在三元运算符中隐式转换为 void*？

Question

I know typed pointers can be implicitly cast to void* when passed to a function expecting a void* argument, but I didn't expect to see it in the ternary op (at least I think that's what's going on).

Consider this simplified code:

int * dude() {
    float * f = NULL;
    int * i = NULL;
    return (0 ? f : i);  // pointer type mismatch in conditional expression (good: this is what I want)
}

But if I cast i to void* :

int * dude() {
    float * f = NULL;
    int * i = NULL;
    return (0 ? f : (void*)i);  // no error!  it suddenly likes f?  or is f being optimized out?
}

I'll go one step further and intentionally return f :

int * dude() {
    float * f = NULL;
    int * i = NULL;
    return (1 ? f : (void*)i);  // again no error... is f being converted to void*?
}

I expected an error in both the 2nd & 3rd examples, but I don't get one. Can someone explain what is going on here?

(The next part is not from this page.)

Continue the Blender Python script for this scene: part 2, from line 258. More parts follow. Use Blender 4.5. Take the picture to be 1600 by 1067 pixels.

Thanks!

Answer 1

The standard explicitly says that if both operands of the conditional operator are pointers and one is void* (not including a null-pointer constant), then the result is void* . From C11 6.5.15/6:

If both the second and third operands are pointers or one is a null pointer constant and the other is a pointer, the result type is a pointer to a type qualified with all the type qualifiers of the types referenced by both operands. Furthermore, if both operands are pointers to compatible types or to differently qualified versions of compatible types, the result type is a pointer to an appropriately qualified version of the composite type; if one operand is a null pointer constant, the result has the type of the other operand; otherwise, one operand is a pointer to void or a qualified version of void, in which case the result type is a pointer to an appropriately qualified version of void.